Now, the San Joaquin County Deputy Sheriffs Association and Correctional Officers Association, and the Stockton Police Officers Association, which represented the three law enforcement officials that Verber Salazar has prosecuted for charges of beating or sexually assaulting civilians, are all supporting Freitas. The candidate has received campaign contributions from all three PACs, as well as other law enforcement associations around the state like Peace Officers Research Association of California (PORAC).
Both challengers have criticized the incumbents they’re hoping to unseat for being insufficiently tough on crime.
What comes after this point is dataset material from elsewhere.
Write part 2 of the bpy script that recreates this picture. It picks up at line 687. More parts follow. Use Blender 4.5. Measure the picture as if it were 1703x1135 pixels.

And both say that even lower-level offenses need more stringent responses.
Knox, for instance, criticizes Becton’s decision to forego prosecuting low-level misdemeanors in favor of diversion or other services, which the DA says she has enacted to try to stop people from “cycling through our system.” Knox also makes the case for confronting substance use with criminal punishment, indicating that she would reverse Becton’s policy of not charging people for possession of small amounts of controlled substances. “The most successful drug treatment comes when there are consequences…those consequences come from being on felony probation,” she said on a recent podcast.
Freitas has similarly criticized Verber Salazar’s efforts to change prosecutorial practices in San Joaquin, telling a local paper that, if he is elected, he would “get out of the way of the assistant DAs and let them do what they were trained to do.” Freitas supports the repeal of Proposition 47, a 2014 initiative that reclassified some felonies as misdemeanors in an effort to reduce the prison population. Californians decisively re-affirmed Prop 47 in 2020 (the rollback effort lost overwhelmingly in San Joaquin County as well), but in the wake of highly publicized retail thefts, law enforcement and business interests have doubled down on repealing it this year. Legislative proposals to do so have not moved forward.
“It is the old failed policies of the past that have not kept our communities safe, have led us to the highest rates of incarceration and very high rates of racial disparities in our system, versus continuing the path that we’re on,” Becton told Bolts.
Similar debates are playing out through a reverse dynamic in many California counties, where outsiders running on decarceration and criminal justice reform are either challenging more conservative sitting DAs or running to succeed outgoing ones including in Alameda, Orange, Santa Clara, and Sacramento. The CDAA’s president, Yolo County DA Jeff Reisig, faces a challenge of his own from former public defender Cynthia Rodriguez.
The state’s elections on Tuesday could shake the established order of so-called progressive prosecutors in California, and there are a huge range of possible outcomes. If Boudin, Becton, and Salazar prevail, and progressive challengers win around the state, the alliance’s ranks could double. But when the dust settles, Gascón, the only DA who is not up for reelection next week, might also find himself in an alliance of one.
The backlash is real, Becton acknowledged. But she recalled how few progressive prosecutors there had been when she first became DA in 2017. “When you look around the country, we’re now about 20 percent of the elected prosecutors in the country [who] are standing on principles of reform and equity in the criminal justice system,” she told Bolts. “I still think that at the end of the day, the movement—and that’s really what it is—is continuing to grow.”